Good day, all:

The person who did this is very knowledgeable and believes that
FDISK did, in fact, trash the partition table. I had this exact
thing happen to me when running fdisk.  FDISK displayed a bunch
of garbage in response to a display partitions option and then
the partition table was destroyed.  This was some time ago.
Since the computer was acting up before I did that, I cannot
say for sure that FDISK caused the problem.

I am going to run FDISK again on that laptop (an HP Pavillion)
AFTER I back up the partition table! I will do that this evening
and see if I can reproduce a problem.

This was running FDISK WITHOUT an fdisk.ini file. Any ideas?

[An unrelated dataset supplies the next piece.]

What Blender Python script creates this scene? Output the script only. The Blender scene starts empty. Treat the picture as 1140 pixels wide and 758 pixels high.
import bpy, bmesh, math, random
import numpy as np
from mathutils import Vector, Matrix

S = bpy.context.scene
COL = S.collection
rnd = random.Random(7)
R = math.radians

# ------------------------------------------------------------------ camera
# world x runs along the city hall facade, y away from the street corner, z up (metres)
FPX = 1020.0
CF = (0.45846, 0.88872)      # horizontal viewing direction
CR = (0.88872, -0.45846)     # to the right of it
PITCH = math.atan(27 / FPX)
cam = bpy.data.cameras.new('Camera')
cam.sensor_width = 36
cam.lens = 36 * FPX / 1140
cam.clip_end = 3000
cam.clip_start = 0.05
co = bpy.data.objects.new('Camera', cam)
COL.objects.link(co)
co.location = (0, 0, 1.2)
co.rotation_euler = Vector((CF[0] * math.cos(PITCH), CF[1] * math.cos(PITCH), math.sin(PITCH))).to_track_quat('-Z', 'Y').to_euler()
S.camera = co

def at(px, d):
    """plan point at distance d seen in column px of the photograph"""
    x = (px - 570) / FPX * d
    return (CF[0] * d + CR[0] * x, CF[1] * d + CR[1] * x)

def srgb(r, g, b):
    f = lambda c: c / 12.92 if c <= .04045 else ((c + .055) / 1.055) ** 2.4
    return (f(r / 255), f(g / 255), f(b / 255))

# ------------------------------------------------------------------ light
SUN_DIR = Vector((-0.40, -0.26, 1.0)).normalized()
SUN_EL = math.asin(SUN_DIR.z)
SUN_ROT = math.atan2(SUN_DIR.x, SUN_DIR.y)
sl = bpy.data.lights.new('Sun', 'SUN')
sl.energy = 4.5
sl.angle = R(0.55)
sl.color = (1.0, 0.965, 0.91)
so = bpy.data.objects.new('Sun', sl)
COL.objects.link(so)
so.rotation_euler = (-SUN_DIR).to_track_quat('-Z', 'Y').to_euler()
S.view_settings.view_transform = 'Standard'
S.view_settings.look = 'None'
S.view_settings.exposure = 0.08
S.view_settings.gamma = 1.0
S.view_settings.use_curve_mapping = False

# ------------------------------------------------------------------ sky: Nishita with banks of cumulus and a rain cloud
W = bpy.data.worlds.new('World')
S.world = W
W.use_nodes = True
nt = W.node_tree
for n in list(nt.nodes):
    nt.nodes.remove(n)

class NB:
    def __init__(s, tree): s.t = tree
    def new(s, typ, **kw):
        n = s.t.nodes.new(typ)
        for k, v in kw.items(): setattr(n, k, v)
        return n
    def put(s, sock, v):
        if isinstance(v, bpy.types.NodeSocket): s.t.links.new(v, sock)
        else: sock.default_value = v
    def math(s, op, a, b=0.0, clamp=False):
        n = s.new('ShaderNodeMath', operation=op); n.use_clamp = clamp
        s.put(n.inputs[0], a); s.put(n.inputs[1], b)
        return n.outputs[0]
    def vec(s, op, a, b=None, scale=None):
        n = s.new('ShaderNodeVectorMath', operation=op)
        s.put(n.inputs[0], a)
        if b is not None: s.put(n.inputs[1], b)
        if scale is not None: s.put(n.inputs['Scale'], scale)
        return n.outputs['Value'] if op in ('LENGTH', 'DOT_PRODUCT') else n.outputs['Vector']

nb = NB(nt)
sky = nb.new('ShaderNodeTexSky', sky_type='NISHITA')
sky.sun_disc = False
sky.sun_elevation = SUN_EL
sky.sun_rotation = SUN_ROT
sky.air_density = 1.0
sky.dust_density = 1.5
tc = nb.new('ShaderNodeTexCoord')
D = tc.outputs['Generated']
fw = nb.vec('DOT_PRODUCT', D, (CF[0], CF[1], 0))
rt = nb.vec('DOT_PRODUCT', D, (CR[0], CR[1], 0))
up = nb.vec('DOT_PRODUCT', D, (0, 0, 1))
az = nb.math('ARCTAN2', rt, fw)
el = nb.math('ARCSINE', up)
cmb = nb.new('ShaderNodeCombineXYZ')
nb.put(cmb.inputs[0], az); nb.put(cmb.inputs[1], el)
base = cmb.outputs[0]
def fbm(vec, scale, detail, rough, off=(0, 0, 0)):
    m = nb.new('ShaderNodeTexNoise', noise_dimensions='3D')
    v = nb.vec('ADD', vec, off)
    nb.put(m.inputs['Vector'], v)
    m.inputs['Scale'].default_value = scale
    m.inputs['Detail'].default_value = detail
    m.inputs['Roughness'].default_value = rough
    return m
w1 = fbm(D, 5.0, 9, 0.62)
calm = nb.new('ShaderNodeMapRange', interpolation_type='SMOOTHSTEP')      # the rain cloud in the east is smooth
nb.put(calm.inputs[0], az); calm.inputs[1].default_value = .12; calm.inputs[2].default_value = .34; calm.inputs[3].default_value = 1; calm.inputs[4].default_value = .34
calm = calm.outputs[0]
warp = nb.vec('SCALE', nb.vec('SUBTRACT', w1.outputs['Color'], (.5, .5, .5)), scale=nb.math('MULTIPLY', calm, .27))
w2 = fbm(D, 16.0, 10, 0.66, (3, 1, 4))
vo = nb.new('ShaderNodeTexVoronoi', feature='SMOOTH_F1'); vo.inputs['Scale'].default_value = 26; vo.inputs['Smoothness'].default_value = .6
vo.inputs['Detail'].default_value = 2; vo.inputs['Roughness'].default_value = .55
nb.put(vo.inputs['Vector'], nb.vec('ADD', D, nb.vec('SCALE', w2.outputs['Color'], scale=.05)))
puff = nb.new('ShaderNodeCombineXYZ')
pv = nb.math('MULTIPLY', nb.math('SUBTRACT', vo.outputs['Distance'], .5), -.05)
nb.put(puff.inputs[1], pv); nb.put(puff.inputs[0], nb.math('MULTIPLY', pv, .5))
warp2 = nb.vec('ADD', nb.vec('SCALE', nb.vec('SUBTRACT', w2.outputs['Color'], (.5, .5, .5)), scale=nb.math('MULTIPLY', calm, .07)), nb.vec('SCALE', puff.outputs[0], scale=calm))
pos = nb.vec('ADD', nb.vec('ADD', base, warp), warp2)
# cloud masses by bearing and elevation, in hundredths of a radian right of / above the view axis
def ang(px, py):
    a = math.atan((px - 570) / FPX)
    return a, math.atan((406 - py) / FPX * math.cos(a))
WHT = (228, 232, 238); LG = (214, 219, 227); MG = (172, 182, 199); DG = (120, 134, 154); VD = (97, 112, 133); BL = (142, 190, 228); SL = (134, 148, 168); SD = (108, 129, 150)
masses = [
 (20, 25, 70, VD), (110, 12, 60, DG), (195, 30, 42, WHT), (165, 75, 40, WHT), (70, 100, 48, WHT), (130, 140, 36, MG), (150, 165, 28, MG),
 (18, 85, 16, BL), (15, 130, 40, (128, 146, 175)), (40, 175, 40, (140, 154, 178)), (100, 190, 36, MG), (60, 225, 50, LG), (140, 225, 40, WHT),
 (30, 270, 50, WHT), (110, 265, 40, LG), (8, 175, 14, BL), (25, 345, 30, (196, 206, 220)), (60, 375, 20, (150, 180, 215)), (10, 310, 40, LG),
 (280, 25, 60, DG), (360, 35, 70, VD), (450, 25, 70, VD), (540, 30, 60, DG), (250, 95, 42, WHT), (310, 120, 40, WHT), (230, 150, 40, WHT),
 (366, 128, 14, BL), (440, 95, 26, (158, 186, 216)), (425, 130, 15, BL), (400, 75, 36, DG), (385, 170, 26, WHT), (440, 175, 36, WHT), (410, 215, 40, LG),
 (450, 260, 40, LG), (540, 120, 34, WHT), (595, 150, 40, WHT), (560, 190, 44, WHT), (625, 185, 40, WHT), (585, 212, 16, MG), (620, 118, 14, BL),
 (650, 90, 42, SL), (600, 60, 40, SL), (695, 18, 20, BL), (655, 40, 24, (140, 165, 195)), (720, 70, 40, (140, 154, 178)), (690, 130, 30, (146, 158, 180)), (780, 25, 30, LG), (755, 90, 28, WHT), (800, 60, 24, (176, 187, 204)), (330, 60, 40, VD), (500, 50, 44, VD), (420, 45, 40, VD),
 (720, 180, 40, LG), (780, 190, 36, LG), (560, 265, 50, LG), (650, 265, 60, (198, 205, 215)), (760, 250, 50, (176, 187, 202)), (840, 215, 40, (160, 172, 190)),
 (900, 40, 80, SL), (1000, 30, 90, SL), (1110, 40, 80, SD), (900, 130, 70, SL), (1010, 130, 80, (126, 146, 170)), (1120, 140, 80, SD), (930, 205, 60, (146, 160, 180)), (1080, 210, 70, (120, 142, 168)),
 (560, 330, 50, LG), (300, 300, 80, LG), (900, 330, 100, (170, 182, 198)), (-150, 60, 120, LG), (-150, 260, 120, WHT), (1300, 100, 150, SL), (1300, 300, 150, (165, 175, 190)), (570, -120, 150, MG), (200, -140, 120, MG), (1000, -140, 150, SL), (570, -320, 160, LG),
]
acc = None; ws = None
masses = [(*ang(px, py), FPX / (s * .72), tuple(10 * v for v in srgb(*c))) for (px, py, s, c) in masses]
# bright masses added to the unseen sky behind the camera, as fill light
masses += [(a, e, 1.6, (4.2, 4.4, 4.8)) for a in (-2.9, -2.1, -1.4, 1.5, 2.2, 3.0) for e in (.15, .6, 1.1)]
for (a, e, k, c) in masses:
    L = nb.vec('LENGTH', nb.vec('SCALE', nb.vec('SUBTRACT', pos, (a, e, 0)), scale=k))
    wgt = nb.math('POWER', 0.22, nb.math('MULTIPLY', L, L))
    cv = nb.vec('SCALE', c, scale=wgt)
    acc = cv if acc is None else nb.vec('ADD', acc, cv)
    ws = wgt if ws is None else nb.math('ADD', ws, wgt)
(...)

Is there a safer DOS tool that just shows the partition table?
I know the Linux ones, but not the DOS ones.

Mark

[EMAIL PROTECTED] wrote:
Hi Kenneth:

No, I am not sure, of course.  I had something similar happen to
me once as well.  Fortunately, gpart fixed that one...but it did
happen after I ran FDISK.

I don't believe he HAD a problem except that NTFS4DOS didn't
recognize the XP partition.
Are there any FreeDOS tools that just DISPLAY the partition
information?  How about save and restore it?

I know some of the Linux tools, but not DOS.

Thanks!

Mark



[EMAIL PROTECTED] wrote:


Hello, all:

I just suggested that someone who was having trouble with
NTFS4DOS not recognizing an NTFS partition run fdisk with the
development kernel.

I requested that he enable large disk support and use option
[4], "List Partition Information."

This appears to have removed the partition information from the
MBR.

Are you sure fdisk did this and that wasn't his problem to begin with? or something else related to his problem caused the error?


Anyone have any ideas about this?  Is FDISK so dangerous that
even using it to examine partition tables is a bad idea?

Thanks.

Mark Bailey


I haven't looked at fdisk's code in a while, but from my usage, I have never seen it alter the MBR/partition table without issuing a command that involves such a change (ie option 4 never made any changes). And a brief reexamination of the code seems to confirm this (it has checks for changes so only writes if a change has occurred).

Brian could tell you for sure (or anyone who wants to read the sources), but I feel pretty confident in saying that using (Free)Fdisk to examine the partition tables should not cause any harm -- but not a method I'd recommend (users can do some funny things), so a tool designed just to display the partition tables would be better.